The exercise: Only the lines starting at the one with "Write a Blender" and ending at the one with "rng = np.random.default_rng(7)" should be copied, exactly and with both ends kept.

-- begin Data provided --

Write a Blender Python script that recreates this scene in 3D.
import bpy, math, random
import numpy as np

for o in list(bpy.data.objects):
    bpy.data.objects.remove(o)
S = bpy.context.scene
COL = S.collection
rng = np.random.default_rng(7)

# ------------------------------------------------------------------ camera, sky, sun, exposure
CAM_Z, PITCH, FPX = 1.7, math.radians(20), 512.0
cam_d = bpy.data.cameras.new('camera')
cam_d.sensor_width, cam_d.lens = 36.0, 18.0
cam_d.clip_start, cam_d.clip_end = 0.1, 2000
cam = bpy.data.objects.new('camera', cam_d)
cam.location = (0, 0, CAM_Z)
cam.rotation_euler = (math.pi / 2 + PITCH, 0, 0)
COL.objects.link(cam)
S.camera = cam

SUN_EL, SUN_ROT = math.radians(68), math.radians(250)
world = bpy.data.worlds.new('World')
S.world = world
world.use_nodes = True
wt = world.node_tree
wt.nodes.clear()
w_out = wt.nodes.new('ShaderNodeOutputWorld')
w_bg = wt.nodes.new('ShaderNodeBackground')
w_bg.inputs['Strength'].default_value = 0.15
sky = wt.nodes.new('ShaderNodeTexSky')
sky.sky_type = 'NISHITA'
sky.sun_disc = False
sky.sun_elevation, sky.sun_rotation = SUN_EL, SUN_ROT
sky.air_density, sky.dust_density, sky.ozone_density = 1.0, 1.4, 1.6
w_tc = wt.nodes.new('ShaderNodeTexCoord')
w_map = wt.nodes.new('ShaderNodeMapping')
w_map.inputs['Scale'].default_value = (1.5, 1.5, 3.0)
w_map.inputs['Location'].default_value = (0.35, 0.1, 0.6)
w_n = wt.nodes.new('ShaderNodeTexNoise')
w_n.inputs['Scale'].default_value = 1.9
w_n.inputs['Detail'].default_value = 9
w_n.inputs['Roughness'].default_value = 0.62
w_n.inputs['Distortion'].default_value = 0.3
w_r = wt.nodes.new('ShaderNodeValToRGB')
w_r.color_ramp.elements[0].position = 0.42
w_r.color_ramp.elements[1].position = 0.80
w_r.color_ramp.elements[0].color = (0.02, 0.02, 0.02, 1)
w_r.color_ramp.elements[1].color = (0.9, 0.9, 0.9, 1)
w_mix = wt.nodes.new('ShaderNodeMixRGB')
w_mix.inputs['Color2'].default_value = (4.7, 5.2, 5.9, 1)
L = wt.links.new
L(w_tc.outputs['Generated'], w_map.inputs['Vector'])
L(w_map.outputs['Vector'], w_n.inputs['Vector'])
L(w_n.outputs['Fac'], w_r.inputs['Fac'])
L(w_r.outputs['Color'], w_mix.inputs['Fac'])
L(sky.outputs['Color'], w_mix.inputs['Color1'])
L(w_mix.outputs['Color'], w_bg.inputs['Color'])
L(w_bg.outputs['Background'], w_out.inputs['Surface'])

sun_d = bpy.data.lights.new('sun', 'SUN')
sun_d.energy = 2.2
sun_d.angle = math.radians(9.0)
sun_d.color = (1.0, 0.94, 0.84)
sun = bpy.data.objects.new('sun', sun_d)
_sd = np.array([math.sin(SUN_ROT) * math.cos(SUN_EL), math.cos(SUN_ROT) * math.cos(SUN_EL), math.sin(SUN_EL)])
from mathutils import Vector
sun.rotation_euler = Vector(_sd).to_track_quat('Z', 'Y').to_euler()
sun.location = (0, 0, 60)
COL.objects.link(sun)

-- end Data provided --
-- begin Data provided --

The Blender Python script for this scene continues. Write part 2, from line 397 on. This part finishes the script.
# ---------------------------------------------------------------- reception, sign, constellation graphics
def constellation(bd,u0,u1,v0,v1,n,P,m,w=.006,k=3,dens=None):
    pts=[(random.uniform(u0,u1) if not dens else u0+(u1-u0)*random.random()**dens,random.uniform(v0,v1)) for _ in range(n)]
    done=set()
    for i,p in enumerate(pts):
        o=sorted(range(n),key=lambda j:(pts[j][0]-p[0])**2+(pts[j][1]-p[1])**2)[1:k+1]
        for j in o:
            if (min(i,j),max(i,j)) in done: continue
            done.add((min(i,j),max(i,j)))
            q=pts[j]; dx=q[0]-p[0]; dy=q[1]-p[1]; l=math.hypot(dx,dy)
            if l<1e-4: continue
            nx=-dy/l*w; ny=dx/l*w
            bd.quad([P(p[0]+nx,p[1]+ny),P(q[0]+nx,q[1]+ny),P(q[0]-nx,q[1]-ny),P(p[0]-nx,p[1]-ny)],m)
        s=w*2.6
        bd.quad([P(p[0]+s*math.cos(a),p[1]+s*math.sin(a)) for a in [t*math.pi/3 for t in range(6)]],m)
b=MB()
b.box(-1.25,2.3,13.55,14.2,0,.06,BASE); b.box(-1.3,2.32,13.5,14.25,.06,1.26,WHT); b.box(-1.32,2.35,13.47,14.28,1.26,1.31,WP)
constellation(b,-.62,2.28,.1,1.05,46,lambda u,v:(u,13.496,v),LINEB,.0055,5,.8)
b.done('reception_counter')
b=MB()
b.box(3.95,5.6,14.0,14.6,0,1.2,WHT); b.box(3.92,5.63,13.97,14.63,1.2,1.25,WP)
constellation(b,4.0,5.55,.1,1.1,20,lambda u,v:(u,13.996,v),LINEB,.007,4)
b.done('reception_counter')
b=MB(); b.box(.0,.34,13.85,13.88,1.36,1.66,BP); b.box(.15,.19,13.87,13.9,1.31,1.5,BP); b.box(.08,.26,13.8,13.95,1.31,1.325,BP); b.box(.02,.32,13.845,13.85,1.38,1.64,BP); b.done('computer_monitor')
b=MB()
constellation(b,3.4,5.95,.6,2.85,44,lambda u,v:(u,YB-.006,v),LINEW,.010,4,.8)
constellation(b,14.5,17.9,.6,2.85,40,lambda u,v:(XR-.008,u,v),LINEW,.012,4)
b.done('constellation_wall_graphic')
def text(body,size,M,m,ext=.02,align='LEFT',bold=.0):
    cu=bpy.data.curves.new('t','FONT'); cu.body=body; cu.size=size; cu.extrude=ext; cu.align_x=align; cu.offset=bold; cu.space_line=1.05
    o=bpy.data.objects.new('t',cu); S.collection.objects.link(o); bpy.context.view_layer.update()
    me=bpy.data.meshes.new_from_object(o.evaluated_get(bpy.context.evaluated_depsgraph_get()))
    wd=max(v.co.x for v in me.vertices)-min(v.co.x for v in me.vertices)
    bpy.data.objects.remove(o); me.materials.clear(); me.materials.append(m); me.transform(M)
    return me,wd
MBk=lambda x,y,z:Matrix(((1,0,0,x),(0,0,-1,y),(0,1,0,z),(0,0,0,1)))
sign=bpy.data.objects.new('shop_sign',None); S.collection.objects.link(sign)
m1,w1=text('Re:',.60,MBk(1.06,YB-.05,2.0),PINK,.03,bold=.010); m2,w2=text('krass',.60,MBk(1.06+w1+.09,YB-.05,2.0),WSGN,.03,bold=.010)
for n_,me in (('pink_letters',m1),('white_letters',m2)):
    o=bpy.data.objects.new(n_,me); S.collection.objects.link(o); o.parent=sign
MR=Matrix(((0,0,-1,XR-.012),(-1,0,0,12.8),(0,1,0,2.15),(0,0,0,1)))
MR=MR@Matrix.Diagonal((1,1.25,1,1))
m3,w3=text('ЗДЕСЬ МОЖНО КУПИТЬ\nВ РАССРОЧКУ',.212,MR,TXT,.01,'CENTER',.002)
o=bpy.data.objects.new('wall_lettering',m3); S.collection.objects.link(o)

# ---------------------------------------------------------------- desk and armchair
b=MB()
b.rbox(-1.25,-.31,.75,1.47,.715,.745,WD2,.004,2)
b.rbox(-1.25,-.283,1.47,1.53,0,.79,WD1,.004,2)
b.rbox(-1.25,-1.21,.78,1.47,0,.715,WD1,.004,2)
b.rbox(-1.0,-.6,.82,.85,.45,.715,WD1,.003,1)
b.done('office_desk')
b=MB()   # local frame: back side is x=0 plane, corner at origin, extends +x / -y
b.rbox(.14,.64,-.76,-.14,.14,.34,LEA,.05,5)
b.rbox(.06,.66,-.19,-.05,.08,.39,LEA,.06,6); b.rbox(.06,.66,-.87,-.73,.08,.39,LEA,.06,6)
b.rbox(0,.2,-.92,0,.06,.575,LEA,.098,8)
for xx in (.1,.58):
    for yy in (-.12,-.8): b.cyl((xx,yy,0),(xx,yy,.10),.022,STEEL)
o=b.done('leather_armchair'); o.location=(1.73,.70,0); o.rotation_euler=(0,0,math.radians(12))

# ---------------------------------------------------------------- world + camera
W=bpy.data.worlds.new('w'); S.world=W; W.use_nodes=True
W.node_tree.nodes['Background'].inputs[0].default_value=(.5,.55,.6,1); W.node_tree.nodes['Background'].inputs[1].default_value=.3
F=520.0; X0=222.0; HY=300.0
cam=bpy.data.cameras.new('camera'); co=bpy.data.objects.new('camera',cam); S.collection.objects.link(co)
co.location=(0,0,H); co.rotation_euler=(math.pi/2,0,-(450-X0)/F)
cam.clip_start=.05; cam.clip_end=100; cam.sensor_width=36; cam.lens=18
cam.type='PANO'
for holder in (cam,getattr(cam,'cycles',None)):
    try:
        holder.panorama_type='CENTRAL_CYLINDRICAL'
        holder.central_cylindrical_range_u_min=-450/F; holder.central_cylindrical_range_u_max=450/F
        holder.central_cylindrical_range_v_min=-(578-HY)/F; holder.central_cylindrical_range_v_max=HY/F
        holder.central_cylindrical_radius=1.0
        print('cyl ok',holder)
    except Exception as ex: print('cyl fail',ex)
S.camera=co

-- end Data provided --

Solution:
Write a Blender Python script that recreates this scene in 3D.
import bpy, math, random
import numpy as np

for o in list(bpy.data.objects):
    bpy.data.objects.remove(o)
S = bpy.context.scene
COL = S.collection
rng = np.random.default_rng(7)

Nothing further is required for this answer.